Building Structure and Energy Efficiency
The planning and framework of the building can assess in curating an energy-efficient sustainable structure. With the use of smart systems, correct materials, and passive building methodologies the function of a building can be expanded as an efficient structure. Providing High-performance insulations, green roofing, using the structural system to add multiple openings through the building, and using the structure to attach a solar thermal system all are solutions to this problem. These innovative structural strategies when implemented along with well-thought-out designs contribute to the overall functionality of the building.

Structure as a base of Functionality
Many renowned architects such as Frie Otto, Tadao Ando, and Norman foster through their works time and again have focused on emphasising transparency and maximising the efficiency of the building structure. Their utilisation of minimal materials paired with innovative, and advanced structural features explain the usage of structural components to their utmost ability.

The Centre Pompidou, Paris
Renzo Pianos’ pioneering Centre Pompidou is an architectural marvel under the Hi-Tech Architectural Movement which focused primarily on building functionality and integration of technology. The Centre Pompidou, Paris strikes out amongst all other buildings in this movement as the building features an exposed structural system. The structural system included brightly coloured pipes, all services provided in the building, and the support systems shining as the building facade. This move by Piano provided the building interiors with immense flexibility. The building served as a cultural centre and required vast spaces that could be reconfigured as required, with no service cores or structural components blocking the interiors. The external escalators and elevators add to the functionality of the building as it provides a panoramic view of the city of Paris while the visitors travel across the structure.

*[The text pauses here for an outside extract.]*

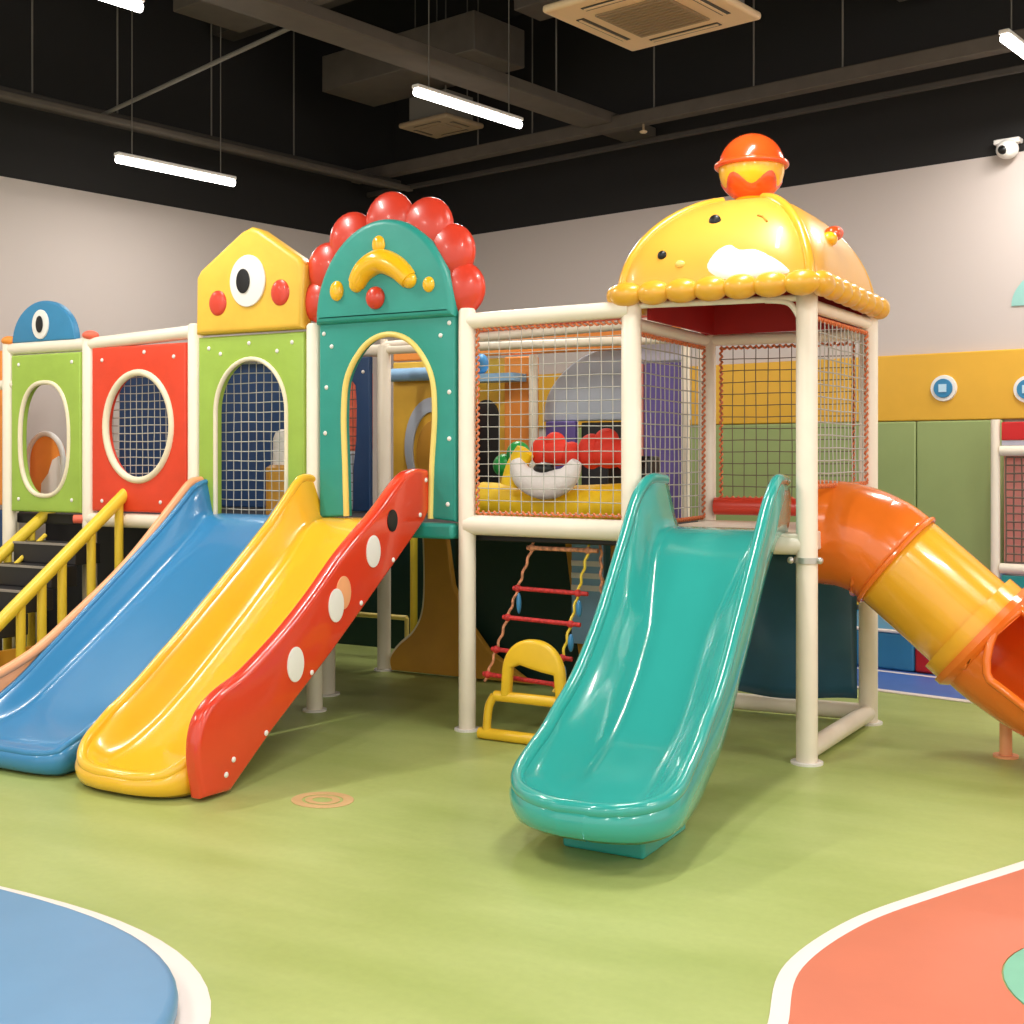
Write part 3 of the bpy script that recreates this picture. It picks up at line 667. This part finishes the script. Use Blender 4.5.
for j in range(13):
    row = []
    for i in range(N+1):
        u = i/N; v = j/12
        x = BL[0]+.03+(BR[0]-BL[0]-.09)*u; y = BL[1]+(BR[1]-BL[1])*u - .02 - .05*math.sin(PI*u)*math.sin(PI*v)*(1.4-v) + .008*math.sin(9*u+4*v)
        row.append(bm.verts.new((x, y, .13+.89*v+.015*math.cos(2*PI*u))))
    rows.append(row)
for j in range(12):
    for i in range(N): bm.faces.new((rows[j][i], rows[j][i+1], rows[j+1][i+1], rows[j+1][i]))
o = build('sheet', bm, 'tarp', t); s = o.modifiers.new('s', 'SOLIDIFY'); s.thickness = .01
build('top_strap', tubem([(BL[0]+.06, BL[1]-.03, 1.04), (BR[0]-.06, BR[1]-.03, 1.04)], .025, seg=10), 'black', t, label='black strap at the top')

# ---- dome roof
DX, DY, HX, HY, Z0, DH = -2.31, 6.86, .565, .68, 2.45, .565
def dome_pt(a, h, k=1.0):
    s = (1-h**2.1)**.56*.84 + .16
    if h >= .999: s = .16
    e = 9 - 5.5*h
    c, d = math.cos(a), math.sin(a)
    r = (abs(c)**e+abs(d)**e)**(-1/e)
    return Vector((DX+HX*s*r*c*k, DY+HY*s*r*d*k, Z0+DH*h))
roof = thing('duck_dome', (DX, DY, 2.42), 'yellow duck-faced dome roof on the tower with scalloped edge', 'roof')
def dome_surf(k, flip=False, h0=0):
    bm = bmesh.new(); NA, NH = 96, 24; rr = []
    for j in range(NH+1):
        h = math.sin(j/NH*PI/2)
        rr.append([bm.verts.new(dome_pt(2*PI*i/NA, h, k)-Vector((0, 0, (1-k)*.6*h))) for i in range(NA)])
    for j in range(NH):
        for i in range(NA): bm.faces.new((rr[j][i], rr[j][(i+1) % NA], rr[j+1][(i+1) % NA], rr[j+1][i]))
    bm.faces.new(rr[-1]); return bm
build('shell', dome_surf(1.0), 'dome_yellow', roof)
build('lining', dome_surf(.955), 'lining', roof, label='dark red inner lining')
for x0, x1, y0, y1 in ((BL[0], BR[0], BL[1]-.10, BL[1]-.08), (FL[0]+.05, FL[0]+.07, FL[1]+.1, BL[1]-.08), (FR[0]-.07, FR[0]-.05, FR[1]+.1, BR[1]-.15)):
    build('valance', boxm(x0, x1, y0, y1, 2.325, 2.50), 'lining', roof, label='dark red valance inside the roof')
for ang in (PI/4, 3*PI/4, 5*PI/4, 7*PI/4):
    a = math.atan2(math.sin(ang), math.cos(ang))
    pts = [dome_pt(a, math.sin(j/16*PI/2)*.99) for j in range(17)]
    build('corner_rib', tubem(pts, .028, seg=10), 'fringe_yellow', roof)
def fringe(p, q, n):
    for i in range(n):
        c = Vector(p).lerp(Vector(q), (i+.5)/n); d = (Vector(q)-Vector(p))/n
        lx = abs(d.x)*.54+.05*(abs(d.y) > abs(d.x)); ly = abs(d.y)*.54+.05*(abs(d.x) > abs(d.y))
        build('scallop', ballm(c, max(lx*1.12, .06), max(ly*1.12, .06), .066, seg=18, ring=12), 'fringe_yellow', roof)
e0, e1, f0, f1 = DX-HX+.015, DX+HX+.01, DY-HY-.01, DY+HY+.01
fringe((e0, f0, 2.45), (e1, f0, 2.45), 7); fringe((e1, f0, 2.45), (e1, f1, 2.45), 8); fringe((e1, f1, 2.45), (e0, f1, 2.45), 7); fringe((e0, f1, 2.45), (e0, f0, 2.45), 8)
def on_dome(u, h, out=0.0):
    """point on the front face, u = -1..1 across"""
    best = None
    for i in range(200):
        a = PI*1.5 + (i/199-.5)*PI*.62
        p = dome_pt(a, h); s = (p.x-DX)/HX
        if best is None or abs(s-u) < best[0]: best = (abs(s-u), p)
    return best[1]+Vector((0, -out, 0))
def decal_dome(pts, name, m, out=.006, lab=None):
    """patch that follows the front of the roof: pts = (u,h) outline"""
    bm = bmesh.new(); n = len(pts)
    cu = sum(p[0] for p in pts)/n; ch = sum(p[1] for p in pts)/n
    rings = []
    for k in range(1, 7):
        f = k/6; o_ = out if k < 6 else -.004
        rings.append([bm.verts.new(on_dome(cu+(u-cu)*f, ch+(h-ch)*f, o_)) for u, h in pts])
    c = bm.verts.new(on_dome(cu, ch, out))
    for i in range(n): bm.faces.new((c, rings[0][i], rings[0][(i+1) % n]))
    for k in range(5):
        for i in range(n): bm.faces.new((rings[k][i], rings[k+1][i], rings[k+1][(i+1) % n], rings[k][(i+1) % n]))
    return build(name, bm, m, roof, label=lab)
cl = [(p.x, p.y) for p in smoothpts([(-.05, .2, 0), (.02, .36, 0), (.15, .42, 0), (.26, .36, 0), (.42, .35, 0), (.56, .28, 0), (.68, .2, 0), (.78, .1, 0), (.6, .08, 0), (.35, .06, 0), (.1, .08, 0)], 4, True)]
decal_dome(cl, 'muzzle_patch', 'white')
for u, h, r in ((-.05, .68, .034), (-.5, .36, .026)):
    q = on_dome(u, h); build('eye', ballm(q, r, .018, r), 'black', roof)
q = on_dome(-.3, .26); build('nose_dot', ballm(q, .026, .015, .02), 'rim_yellow', roof)
q0 = [on_dome(u, h, .004) for u, h in ((.36, .70), (.42, .68), (.47, .62))]; build('wink_line', tubem(q0, .006, seg=6), 'ochre', roof)
build('side_flower', ballm((DX-HX*.82, DY-.35, 2.78), .045, .045, .045), 'coral', roof, label='small coral knob on left edge')
for dx, dz, m in ((0, 0, 'gloss_yellow'), (.03, .04, 'gloss_orange'), (.05, .05, 'coral')):
    s_ = dome_pt(math.radians(-8), .52); build('side_knob', ballm((s_.x, s_.y-.1+dx*2.4, s_.z+dz), .045, .05, .04), m, roof)

# ---- ball on top
fin = thing('roof_ball', (DX, DY, 3.02), 'orange and yellow ball with rimmed cap on top of the duck-faced roof', 'ball ornament')
BZ = 3.2
def lathe(prof, c, seg=40):
    bm = bmesh.new(); rr = []
    for r, z in prof: rr.append([bm.verts.new((c[0]+r*math.cos(2*PI*i/seg), c[1]+r*math.sin(2*PI*i/seg), z)) for i in range(seg)])
    for j in range(len(rr)-1):
        for i in range(seg): bm.faces.new((rr[j][i], rr[j][(i+1) % seg], rr[j+1][(i+1) % seg], rr[j+1][i]))
    bm.faces.new(rr[-1]); bm.faces.new(list(reversed(rr[0]))); return bm
build('lower_bowl', lathe([(.10, BZ-.17)]+[(.185*math.cos(a), BZ+.01+.185*math.sin(a)) for a in [math.radians(x) for x in range(-62, 6, 6)]], (DX, DY)), 'gloss_yellow', fin)
build('cap', lathe([(.18, BZ+.02)]+[(.187*math.cos(a), BZ+.02+.19*math.sin(a)) for a in [math.radians(x) for x in range(0, 88, 6)]], (DX, DY)), 'gloss_orange', fin)
build('cap_rim', tubem([(DX+.195*math.cos(a), DY+.195*math.sin(a), BZ+.03) for a in [2*PI*i/40 for i in range(40)]], .017, seg=10, closed=True), 'gloss_orange', fin)
# wavy orange lower coat following the bowl
bm = bmesh.new(); seg = 96; rr = []
for j in range(9):
    row = []
    for i in range(seg):
        a = 2*PI*i/seg; top = -24-12*math.cos(5*(a+1.24))
        el = math.radians(-64+(top+64)*j/8); r = .190 if j < 8 else .184
        row.append(bm.verts.new((DX+r*math.cos(el)*math.cos(a), DY+r*math.cos(el)*math.sin(a), BZ+.01+r*math.sin(el))))
    rr.append(row)
for j in range(8):
    for i in range(seg): bm.faces.new((rr[j][i], rr[j][(i+1) % seg], rr[j+1][(i+1) % seg], rr[j+1][i]))
build('wavy_coat', bm, 'gloss_orange', fin)

# ================================================================== SLIDES
def interp(tab, s):
    if s <= tab[0][0]: return tab[0][1]
    for (a, u), (b_, v) in zip(tab, tab[1:]):
        if s <= b_:
            k = (s-a)/(b_-a); k = k*k*(3-2*k) if False else k
            return u+(v-u)*k
    return tab[-1][1]
def make_slide(root, bed, half, rimz, xc, end_r, m, rim_m=None, rim_r=.03, wallw=.13, skirt=None, eps=2.2, thick=.03, tipz=None, left_only_rim=False):
    """bed: (y,z) from top to tip; half: (y,hw); rimz: (y,height above bed); xc: (y, centre x)"""
    P = [(p.y, p.z) for p in smoothpts([(0, y, z) for y, z in bed], 10)]
    Ls = [0]
    for a, b_ in zip(P, P[1:]): Ls.append(Ls[-1]+math.hypot(b_[0]-a[0], b_[1]-a[1]))
    T = Ls[-1]
    def at(s):
        s = max(0, min(T, s))
        for i in range(len(Ls)-1):
            if s <= Ls[i+1]+1e-9:
                k = (s-Ls[i])/(Ls[i+1]-Ls[i]); return (P[i][0]+(P[i+1][0]-P[i][0])*k, P[i][1]+(P[i+1][1]-P[i][1])*k)
        return P[-1]
    svals = [(T-end_r)*i/44 for i in range(44)] + [T-end_r+end_r*math.sin(i/16*PI/2*.93) for i in range(17)]
    def hw(s, y):
        w_ = interp(half, -y)
        if s > T-end_r: w_ *= max(0.02, (1-((s-(T-end_r))/end_r)**eps))**(1/eps)
        return w_
    outl = []
    for s in svals:
        y, z = at(s); outl.append((hw(s, y), s))
    lw, ls = outl[-1]
    endpts = [(lw*q/8, ls) for q in range(8)]
    outl += endpts
    nU = 36; rows = []; bm = bmesh.new()
    usamp = [math.sin((i/nU-.5)*PI) for i in range(nU+1)]
    for s in svals:
        y, z = at(s); w_ = hw(s, y); row = []
        for u in usamp:
            xx = u*w_
            d = min(math.hypot(abs(xx)-ox, s-oy) for ox, oy in outl)
            k = max(0, 1-d/(wallw*interp([(-6.4, .42), (-6.1, .5), (-5.7, 1.0)], -y))); k = k*k*(3-2*k)*.75+.25*k
            hgt = interp(rimz, -y)
            row.append(bm.verts.new((interp(xc, -y)+xx, y, z+hgt*k)))
        rows.append(row)
    for j in range(len(rows)-1):
        for i in range(nU): bm.faces.new((rows[j][i], rows[j][i+1], rows[j+1][i+1], rows[j+1][i]))
    edge = [r[0].co.copy() for r in rows] + [v.co.copy() for v in rows[-1][1:-1]] + [r[-1].co.copy() for r in reversed(rows)]
    # outer skirt: a softly bulged band that hangs from the edge and follows the underside
    vs_top = [r[0] for r in rows] + rows[-1][1:-1] + [r[-1] for r in reversed(rows)]
    bedtab = [(-p[0], p[1]) for p in P]; n_ = len(vs_top); nr = len(rows)
    cpos = [v.co.copy() for v in vs_top]
    nrm = []
    for i in range(n_):
        j0, j1 = max(0, i-3), min(n_-1, i+3)
        t_ = cpos[j1]-cpos[j0]; t_.z = 0
        t_ = t_.normalized() if t_.length > 1e-6 else Vector((1, 0, 0))
        nrm.append(Vector((t_.y, -t_.x, 0)))
    if nrm[10].x > 0: nrm = [-q for q in nrm]
    prev = vs_top
    for lev, (f, off) in enumerate(((.12, .018), (.35, .028), (.6, .024), (.85, .010), (1.0, -.02))):
        cur = []
        for i in range(n_):
            y = cpos[i].y; bz = interp(bedtab, -y)
            sk = skirt(y, bz) if skirt else bz-.04
            lowz = min(sk, cpos[i].z-.02)
            q = cpos[i]+nrm[i]*off; q.z = cpos[i].z+(lowz-cpos[i].z)*f
            cur.append(bm.verts.new(q))
        for i in range(n_-1): bm.faces.new((prev[i], cur[i], cur[i+1], prev[i+1]))
        prev = cur
    # rolled lip
    body = build('chute', bm, m, root, angle=60)
    sm = body.modifiers.new('s', 'SOLIDIFY'); sm.thickness = .012; sm.offset = 0
    ed = [e for i, e in enumerate(edge) if i == 0 or (e-edge[i-1]).length > .012]
    ed2 = []
    for e in ed:
        if not ed2 or (e-ed2[-1]).length > .012: ed2.append(e)
    build('rolled_rim', tubem(ed2, rim_r, seg=14), rim_m or m, root, angle=80)
    return P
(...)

Munich Olympic Stadium, Munich, Germany
While all stadiums may look like an elliptical plan with seating along their perimeter, Frei Otto’s Munich Olympic Stadium features a tensile roof structure which differs from a conventional stadium design. The roof is a minimal transparent membrane creating a lightweight tensile structure attached to steel cables. This cable net structure allows a multi-purpose structure featuring an airy, open, self-lit space that does not require any artificial lighting during the day. The stadium’s structure is so built, that it doesn’t interfere with the span of it and allows ease of use for all spectators.

Structuralism and Functionality
Through the examples, it is inferred that a building structure not only enhances its functionality but is also an indispensable component. The functionality of a building highly depends on the manner of structural planning and the efficiency of it. Improper usage of structurality leads us to monotonous, and repetitive designs that are unable to fulfil their purpose. With constant development and innovation, it is a must to utilise that research and create spaces that offer comfort, accessibility, safety, and utmost usability.
REFERENCES:
- The role of structure in creating architectural space (2015). https://www.cwejournal.org/vol10noSpecial/the-role-of-structure-in-creating-architectural-space.
- (No date a) Energy efficiency in buildings – A comprehensive guide. Available at: https://www.workero.com/energy-efficiency-in-buildings-comprehensive-guide/ (Accessed: 11 September 2024).
- Naguib, I. and Elfakharany, M. (2022) ‘Mutual impact between building form and Structure’, JES. Journal of Engineering Sciences, 0(0), pp. 0–0. doi:10.21608/jesaun.2022.123912.1120.
- Terzic, V. and Villanueva, P.K. (2021) ‘Method for probabilistic evaluation of post-earthquake functionality of Building Systems’, Engineering Structures, 241, p. 112370. doi:10.1016/j.engstruct.2021.112370.
- Elbaiuomy, E., Hegazy, I. and Sheta, S. (2017) ‘The impact of architectural spaces’ geometric forms and construction materials on the users’ brainwaves and consciousness status’, International Journal of Low-Carbon Technologies, 14(3), pp. 326–334. doi:10.1093/ijlct/ctx018.